Climate change effect: Green grass envelops Nature’s wonder Chandipur beach

Bhubaneswar: Chandipur sea beach in Balasore district of Odisha, also known as ‘hide and seek’ beach, is one of the strangest beaches in world. The climate change, which is disrupting the usual balance of Nature and poses many risks to human being, also affects the magical beach.

Chandipur beach, located about 16 km away from Balasore town and 207 km from Bhubaneswar city, is unique in many ways. This is the beach in eastern India, where the sea disappears or recedes suddenly by approximately 5 km every day. It not only enthralls the onlookers but also offers an opportunity to walk into the sea. It happens twice a day due to high and low tides occur during a certain interval of time. The unique phenomenon is rarely seen anywhere else in the world.

The beach supports a varied range of biodiversity. The Nature’s wonder is surrounded by green Casuarina trees and pristine waters. The red crabs and horse-shoe crabs have made their houses in the beach. Irrespective of this uniqueness, the beach is now covered with grass.

According to environmentalists, it is a rare occurrence to see grass or vegetation on a saline beach. They fear that if the seawater did not reach the shore regularly, the beach will turn into a grassland.

Locals said that they had never seen such grass at the vast beach in Chandipur. But, now the area from Chandipur to Balaramgadi and Naupalgadi are covered with green grass.
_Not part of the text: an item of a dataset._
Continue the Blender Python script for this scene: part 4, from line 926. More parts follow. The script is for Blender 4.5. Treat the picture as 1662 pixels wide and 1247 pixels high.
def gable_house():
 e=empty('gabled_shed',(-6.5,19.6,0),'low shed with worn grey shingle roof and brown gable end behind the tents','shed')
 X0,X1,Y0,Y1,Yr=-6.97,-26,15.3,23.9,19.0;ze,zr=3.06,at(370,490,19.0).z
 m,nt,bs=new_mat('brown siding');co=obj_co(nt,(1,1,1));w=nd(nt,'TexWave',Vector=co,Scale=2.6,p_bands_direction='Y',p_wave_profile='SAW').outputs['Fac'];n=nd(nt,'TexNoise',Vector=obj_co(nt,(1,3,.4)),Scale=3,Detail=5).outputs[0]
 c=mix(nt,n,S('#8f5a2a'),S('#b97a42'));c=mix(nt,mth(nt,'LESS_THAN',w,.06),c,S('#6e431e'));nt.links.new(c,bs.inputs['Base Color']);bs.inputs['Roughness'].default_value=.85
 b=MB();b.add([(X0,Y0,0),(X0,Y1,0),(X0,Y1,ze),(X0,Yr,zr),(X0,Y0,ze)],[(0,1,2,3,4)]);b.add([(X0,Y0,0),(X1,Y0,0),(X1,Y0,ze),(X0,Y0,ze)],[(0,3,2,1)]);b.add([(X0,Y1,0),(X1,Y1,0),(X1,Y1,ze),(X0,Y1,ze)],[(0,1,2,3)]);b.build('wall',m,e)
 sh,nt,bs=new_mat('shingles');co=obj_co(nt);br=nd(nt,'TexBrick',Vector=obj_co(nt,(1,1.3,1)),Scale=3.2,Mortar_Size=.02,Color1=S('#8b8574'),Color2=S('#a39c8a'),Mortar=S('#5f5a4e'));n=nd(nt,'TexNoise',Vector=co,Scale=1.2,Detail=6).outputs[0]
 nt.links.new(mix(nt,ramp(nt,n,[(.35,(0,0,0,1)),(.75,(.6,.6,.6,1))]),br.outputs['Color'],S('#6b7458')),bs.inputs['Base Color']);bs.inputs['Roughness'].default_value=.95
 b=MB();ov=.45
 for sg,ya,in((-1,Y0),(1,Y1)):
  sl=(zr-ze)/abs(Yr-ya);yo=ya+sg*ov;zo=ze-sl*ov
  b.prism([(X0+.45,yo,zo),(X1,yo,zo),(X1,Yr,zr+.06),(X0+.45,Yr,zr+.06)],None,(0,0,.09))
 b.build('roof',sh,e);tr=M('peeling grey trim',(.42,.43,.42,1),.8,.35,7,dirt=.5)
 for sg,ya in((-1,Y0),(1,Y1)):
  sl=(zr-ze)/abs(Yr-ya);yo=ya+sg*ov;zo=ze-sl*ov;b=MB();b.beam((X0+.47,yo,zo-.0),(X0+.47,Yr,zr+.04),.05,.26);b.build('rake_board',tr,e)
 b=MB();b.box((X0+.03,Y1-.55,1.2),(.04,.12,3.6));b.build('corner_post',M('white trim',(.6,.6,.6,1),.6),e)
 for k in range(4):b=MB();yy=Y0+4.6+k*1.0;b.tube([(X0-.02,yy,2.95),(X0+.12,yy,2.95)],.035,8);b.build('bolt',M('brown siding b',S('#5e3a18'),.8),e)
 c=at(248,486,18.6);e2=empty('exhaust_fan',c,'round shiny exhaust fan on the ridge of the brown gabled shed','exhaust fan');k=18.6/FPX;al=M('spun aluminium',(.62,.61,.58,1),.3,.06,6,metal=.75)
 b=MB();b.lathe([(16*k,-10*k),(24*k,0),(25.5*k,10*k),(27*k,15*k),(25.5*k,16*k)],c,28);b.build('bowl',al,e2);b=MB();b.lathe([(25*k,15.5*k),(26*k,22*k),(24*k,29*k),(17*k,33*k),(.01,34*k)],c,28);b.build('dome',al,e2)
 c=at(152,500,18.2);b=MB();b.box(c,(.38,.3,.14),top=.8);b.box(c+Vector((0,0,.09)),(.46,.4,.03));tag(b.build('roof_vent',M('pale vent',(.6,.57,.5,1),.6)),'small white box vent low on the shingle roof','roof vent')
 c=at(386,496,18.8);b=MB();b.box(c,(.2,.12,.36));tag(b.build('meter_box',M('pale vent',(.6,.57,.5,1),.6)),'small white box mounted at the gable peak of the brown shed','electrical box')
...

Earlier, the beach was flooded with seawater everyday. Visitors used to wait until dawn to see the rising tide of the sea. However, the tides are touching the shore only on full moon and new moon days. The salinity of the soil is assumed to be declining due to lack of regular tides for which the grass is grown on the beach.
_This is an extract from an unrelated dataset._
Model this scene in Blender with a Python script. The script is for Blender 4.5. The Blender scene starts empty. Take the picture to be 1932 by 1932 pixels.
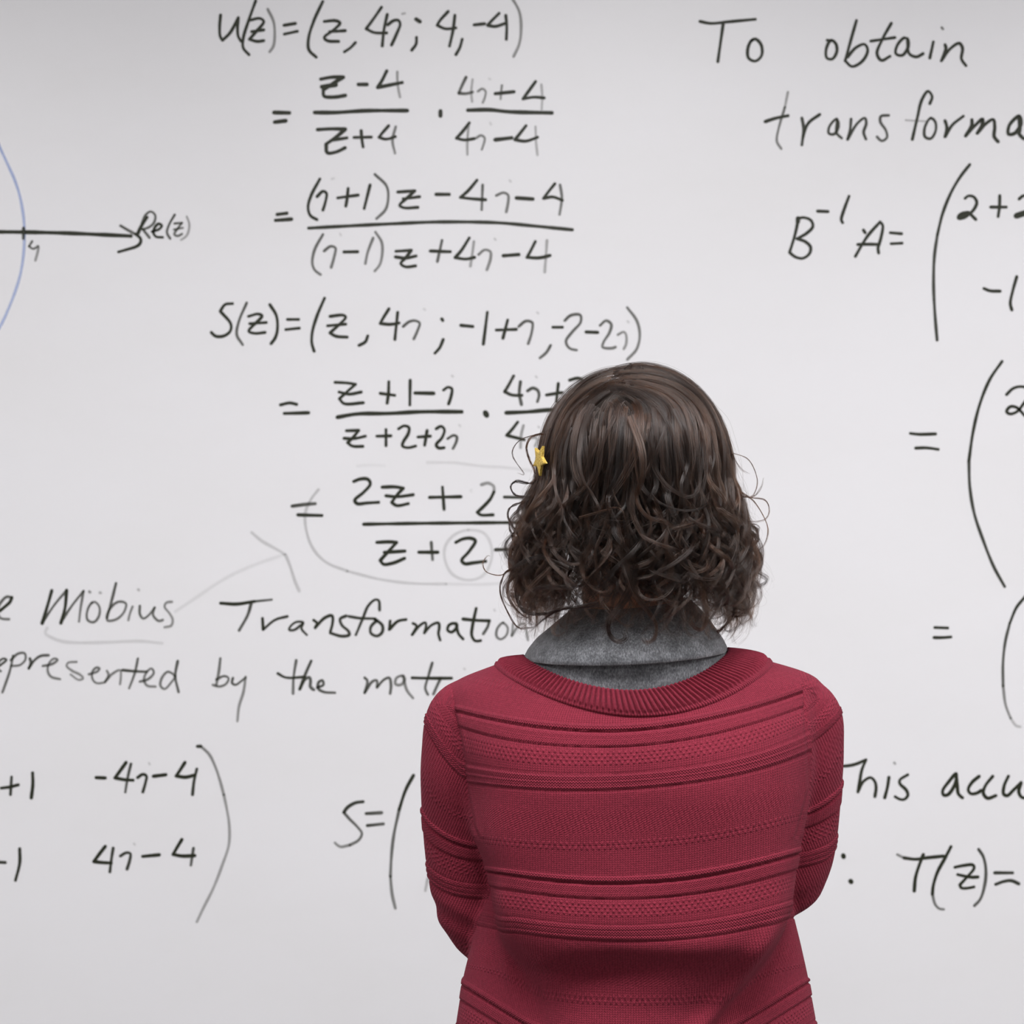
import bpy, bmesh, math, random
import numpy as np
from mathutils import Vector, Matrix

# ---------------------------------------------------------------- camera, light, exposure
SC = bpy.context.scene
COL = SC.collection
CAM_Y, CAM_Z, SHIFT_X = -3.1, 1.52, 0.0
PERSON_Y = -1.1
LENS_PX = 3644.0

cam_data = bpy.data.cameras.new('camera')
cam = bpy.data.objects.new('camera', cam_data)
COL.objects.link(cam)
cam.location = (0.0, CAM_Y, CAM_Z)
cam.rotation_euler = (math.radians(90), 0, 0)
cam_data.sensor_width = 36.0
cam_data.lens = LENS_PX / 1932.0 * 36.0
cam_data.clip_start = 0.05
cam_data.dof.use_dof = True
cam_data.dof.focus_distance = 1.92
cam_data.dof.aperture_fstop = 10.0
SC.camera = cam

SC.view_settings.view_transform = 'Standard'
SC.view_settings.look = 'None'
SC.view_settings.gamma = 1.0
SC.view_settings.exposure = 0.09
SC.view_settings.use_curve_mapping = False

world = bpy.data.worlds.new('world')
SC.world = world
world.use_nodes = True
world.node_tree.nodes['Background'].inputs[0].default_value = (0.9, 0.92, 1.0, 1)
world.node_tree.nodes['Background'].inputs[1].default_value = 0.05

CEIL = 2.80
# ceiling light fittings: x, y, power
LIGHTS = [(-1.75, -1.95, 28), (0.15, -1.95, 42), (2.05, -1.95, 46),
          (-1.75, -4.6, 9), (0.15, -4.6, 12), (2.05, -4.6, 14)]

# ---------------------------------------------------------------- helpers
def link(o, parent=None):
    COL.objects.link(o)
    if parent is not None:
        o.parent = parent
    return o

def tag(o, label=None, cat=None, group=None, kind=None):
    if label: o['label'] = label
    if cat: o['category'] = cat
    if group: o['group'] = group
    if kind: o['kind'] = kind
    return o

def empty(name, loc, label=None, cat=None, group=None):
    o = bpy.data.objects.new(name, None)
    o.location = loc
    o.empty_display_size = 0.1
    link(o)
    return tag(o, label, cat, group)

def set_parent(o, p):
    """parent without moving: the empties stand unrotated, so the offset is enough"""
    o.parent = p
    m = Matrix.Identity(4)
    q = p
    while q is not None:
        m = Matrix.Translation(q.location) @ m
        q = q.parent
    o.matrix_parent_inverse = Matrix.Identity(4)
    o.location = Vector(o.location) - m.translation
    return o

def mesh_obj(name, verts, faces, mat=None, parent=None, smooth=True):
    me = bpy.data.meshes.new(name)
    me.from_pydata([tuple(v) for v in verts], [], [tuple(f) for f in faces])
    me.update()
    if smooth:
        me.polygons.foreach_set('use_smooth', [True] * len(me.polygons))
    o = bpy.data.objects.new(name, me)
    if mat: me.materials.append(mat)
    COL.objects.link(o)
    if parent is not None: set_parent(o, parent)
    return o

def np_mesh(name, V, Q, smooth=True):
    """fast mesh from arrays; Q is an (n,4) or (n,3) array of indices"""
    me = bpy.data.meshes.new(name)
    k = Q.shape[1]
    me.vertices.add(len(V)); me.vertices.foreach_set('co', np.asarray(V, np.float32).ravel())
    me.loops.add(Q.size); me.loops.foreach_set('vertex_index', Q.astype(np.int32).ravel())
    me.polygons.add(len(Q))
    me.polygons.foreach_set('loop_start', np.arange(0, Q.size, k, dtype=np.int32))
    if smooth: me.polygons.foreach_set('use_smooth', np.ones(len(Q), bool))
    me.update(calc_edges=True)
    me.validate()
    return me

def box(name, lo, hi, mat, parent=None, bevel=0.0):
    bm = bmesh.new()
    bmesh.ops.create_cube(bm, size=1.0)
    for v in bm.verts:
        v.co = Vector([(lo[i] + hi[i]) / 2 + v.co[i] * (hi[i] - lo[i]) for i in range(3)])
    if bevel > 0:
        bmesh.ops.bevel(bm, geom=bm.edges[:], offset=bevel, segments=2, affect='EDGES', profile=0.6)
    me = bpy.data.meshes.new(name); bm.to_mesh(me); bm.free()
    o = bpy.data.objects.new(name, me); me.materials.append(mat); COL.objects.link(o)
    if parent is not None: set_parent(o, parent)
    return o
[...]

“Growing grass on the beach in Chandipur is a rare occurrence. Because it is one of the strand plain beaches. Every day, sea tides touch the shore and return to the deep sea. It’s not possible to grow grass or shrubs on the soil rich in seawater. If so, that’s a good sign. More research is needed on what types of grass grow in salt water. In addition, a beautiful garden can be made in this place for tourists visiting Chandipur beach,” said Professor Suryendu Dey, Environment Science Department, Fakir Mohan University.

Speaking over the development, a renowned researcher and Zoology Professor Bishnu Charan Das said, “Such changes at Chandipur beach can be attributed to climate change. Due to cyclonic storms frequently form over the Bay of Bengal, the State is witnessing both sea erosion at many places and sea is receding about long kms in some coastal area. As the tides move in, the salt content of the soil continues to decrease due to rainfall paving a way for varieties of plants grow under influence of freshwater and mud.”

“This apart, many people visit the sea beach for worship on various occasions. The scutch grass, paddy and a variety of grains they bring for worship are used there. As long as the essentials are under the influence of tide, they do not germinate. If the sea receded now, the shore might have lost its salt content for which the grass has begun to grow. However, extensive scientific research is required to ascertain the cause,” he opined.

Recently, samples containing grass and soil of the Chandipur beach have been sent for examination.